From the time he entered the league, Tatum has never been the one to stay on the ground. A sprained ankle at the end of March only kept him out for one game. “Get up,” Joe Mazzulla yelled at him as he recovered from a hard fall in the first round against the Orlando Magic.

But Tatum didn’t get up on Monday night.

“Obviously, you're always worried about someone's health, so the fact that he carried off—like you said, he's the type of guy that gets right up. So, he didn't,” Joe Mazzulla said. “We'll know tomorrow exactly what it is, but yeah, I mean, it's tough to watch a guy like him get carried off.”

The Celtics only cared about Jayson Tatum

The Celtics finished the game in a state of paralysis. The final outcome had virtually been decided when Tatum went down, New York putting the finishing touches on yet another comeback victory.

From the players to the media to the staff to the cameramen, once the post-game press conferences began, it felt as though the air had been sucked from the building.

On the one hand, there was no escaping the Celtics’ meltdown. Rebounding woes, poor transition defense, and an immaculate run of shot-making by the Knicks had put the defending champions into a 3-1 series hole.

Yet while everyone in the room expected to be talking about basketball and the disastrous condition of Boston’s chances at a title defense, it now seemed irrelevant.

“The loss is the loss,” Al Horford told reporters in the locker room after the game. “More importantly, it’s Jayson I’m worried about.”

Every single person in the room was there for one reason—basketball. To play, to coach, to write about, to cover. It didn’t matter. And everyone knew it didn’t matter.

There will be an entire offseason to digest the eventual end to the Celtics’ season. Barring a miraculous comeback, a second-round exit seems to be inevitable. But the immeasurable pain of watching Tatum go down the way he did was more impactful than any turnover, rebound, or mistake that could have ever unfolded on the floor of Madison Square Garden in Game 4.

“That's our brother, and you hate to see him go down,” said Derrick White. “We just know the type of guy he is, and it's tough to see him go down.. Obviously, right now, it's pretty low because of the game, and we just got to find a way to win Game 5.”

That. Game 5. A now-season-deciding affair that the Celtics will have to play. A position nobody in the basketball world expected them to be in, come to light. A 4-0 regular-season sweep of the Knicks in danger of being reversed in just five playoff contests.

“You take the night and get back up tomorrow,” Brown said. “Tomorrow's a new day. And we go from there.”

But what does tomorrow look like for the Celtics? There is no separating the emotion of Monday night from the job they have in front of them. A job they’ll have to endure without the leadership of the very man the team was built around.

“I think everybody's concerned with Jayson,” Brown said “I'm not sure how bad it is. Didn't look great. But I think everybody is kind of more concerned with that. Obviously, the loss is huge, but we got to get ready for Game 5, so we'll take the night and pick our heads up tomorrow and put together a game plan to come out on our home floor to keep the series alive.”

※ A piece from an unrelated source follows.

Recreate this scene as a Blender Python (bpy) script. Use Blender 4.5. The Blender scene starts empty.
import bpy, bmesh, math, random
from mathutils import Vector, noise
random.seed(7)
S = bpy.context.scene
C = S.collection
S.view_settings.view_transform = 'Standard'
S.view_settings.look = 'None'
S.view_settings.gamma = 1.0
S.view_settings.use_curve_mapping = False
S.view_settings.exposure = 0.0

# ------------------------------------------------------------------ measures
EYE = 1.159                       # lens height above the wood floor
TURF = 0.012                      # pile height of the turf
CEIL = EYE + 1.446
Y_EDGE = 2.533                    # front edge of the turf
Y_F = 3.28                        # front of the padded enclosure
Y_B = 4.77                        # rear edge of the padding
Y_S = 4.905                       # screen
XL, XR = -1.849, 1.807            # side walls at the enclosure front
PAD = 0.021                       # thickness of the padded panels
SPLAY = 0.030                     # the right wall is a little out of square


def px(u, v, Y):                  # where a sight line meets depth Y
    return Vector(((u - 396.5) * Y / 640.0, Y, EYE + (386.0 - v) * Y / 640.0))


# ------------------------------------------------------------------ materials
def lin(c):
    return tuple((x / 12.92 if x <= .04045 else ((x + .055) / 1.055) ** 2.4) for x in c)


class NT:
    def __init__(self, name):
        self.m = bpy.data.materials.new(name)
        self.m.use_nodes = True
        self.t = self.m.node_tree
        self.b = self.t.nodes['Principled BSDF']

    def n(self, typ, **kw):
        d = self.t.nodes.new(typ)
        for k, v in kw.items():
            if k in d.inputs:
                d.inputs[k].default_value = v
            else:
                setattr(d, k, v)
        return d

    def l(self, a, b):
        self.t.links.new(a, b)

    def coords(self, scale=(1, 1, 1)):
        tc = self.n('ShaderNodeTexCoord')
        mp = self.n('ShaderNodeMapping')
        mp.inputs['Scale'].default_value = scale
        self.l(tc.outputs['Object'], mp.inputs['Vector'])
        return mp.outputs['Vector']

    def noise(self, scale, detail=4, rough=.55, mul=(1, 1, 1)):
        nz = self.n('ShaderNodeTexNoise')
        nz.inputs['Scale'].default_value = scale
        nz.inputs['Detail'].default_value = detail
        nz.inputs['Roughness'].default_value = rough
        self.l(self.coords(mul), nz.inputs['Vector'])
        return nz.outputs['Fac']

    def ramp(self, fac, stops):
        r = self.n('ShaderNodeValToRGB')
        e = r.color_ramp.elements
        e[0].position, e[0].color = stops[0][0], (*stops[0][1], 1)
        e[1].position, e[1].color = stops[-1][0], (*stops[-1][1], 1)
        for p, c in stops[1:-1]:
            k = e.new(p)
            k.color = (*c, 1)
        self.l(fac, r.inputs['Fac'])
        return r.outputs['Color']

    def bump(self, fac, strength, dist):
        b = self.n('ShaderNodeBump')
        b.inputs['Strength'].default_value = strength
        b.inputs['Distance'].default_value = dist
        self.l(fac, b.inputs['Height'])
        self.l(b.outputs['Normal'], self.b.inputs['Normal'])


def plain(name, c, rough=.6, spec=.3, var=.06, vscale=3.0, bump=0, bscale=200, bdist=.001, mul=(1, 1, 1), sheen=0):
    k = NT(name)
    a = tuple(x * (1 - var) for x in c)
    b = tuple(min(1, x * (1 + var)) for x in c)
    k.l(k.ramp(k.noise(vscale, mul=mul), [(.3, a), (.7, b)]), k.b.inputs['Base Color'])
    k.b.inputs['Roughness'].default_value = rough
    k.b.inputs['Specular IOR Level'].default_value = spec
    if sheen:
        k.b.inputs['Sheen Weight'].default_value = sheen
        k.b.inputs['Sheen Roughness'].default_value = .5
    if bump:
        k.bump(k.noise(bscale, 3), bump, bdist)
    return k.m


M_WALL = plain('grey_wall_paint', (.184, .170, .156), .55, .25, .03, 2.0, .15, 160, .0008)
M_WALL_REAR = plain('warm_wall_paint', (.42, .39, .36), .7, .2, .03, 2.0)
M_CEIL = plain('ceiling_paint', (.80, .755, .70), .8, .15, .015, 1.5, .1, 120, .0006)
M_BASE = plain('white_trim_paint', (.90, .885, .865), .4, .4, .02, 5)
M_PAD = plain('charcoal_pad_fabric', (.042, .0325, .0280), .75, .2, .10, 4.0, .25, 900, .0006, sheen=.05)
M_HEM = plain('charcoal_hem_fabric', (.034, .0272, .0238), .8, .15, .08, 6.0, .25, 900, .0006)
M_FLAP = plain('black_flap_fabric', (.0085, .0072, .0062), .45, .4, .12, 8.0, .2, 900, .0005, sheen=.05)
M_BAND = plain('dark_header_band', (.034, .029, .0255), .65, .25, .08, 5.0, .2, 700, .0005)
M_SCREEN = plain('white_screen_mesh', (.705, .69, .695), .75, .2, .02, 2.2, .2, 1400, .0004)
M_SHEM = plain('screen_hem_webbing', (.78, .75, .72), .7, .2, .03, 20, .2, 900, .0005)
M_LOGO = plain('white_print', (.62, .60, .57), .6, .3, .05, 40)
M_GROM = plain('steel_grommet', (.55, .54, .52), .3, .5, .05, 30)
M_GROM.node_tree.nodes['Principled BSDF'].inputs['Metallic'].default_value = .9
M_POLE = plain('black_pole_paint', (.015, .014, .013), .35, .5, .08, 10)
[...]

Times like this are when basketball is put into perspective

By the time Wednesday night comes to an end, there’s a very real chance New York will be heading back to its first Eastern Conference finals since Latrell Sprewell, Allan Houston, Patrick Ewing, and Rick Brunson were on the team.

And if that comes to fruition, it will be the seventh straight season where the defending champs have been eliminated before the conference finals.

But in an instant, the entire City of Boston shifted from frustrated to heartsick. It wasn’t a panic, but a deep sense of despair. And even that feeling was incomparable to what the Celtics locker room was going through. To what Tatum is going through.

There are times when basketball takes center stage. When the actions on the court speak louder than any words, excuses, reasons, or messages. When, for those in the space, it rushes to the forefront of all else.

As soon as Tatum hit the floor on Monday night, it couldn’t possibly have mattered any less.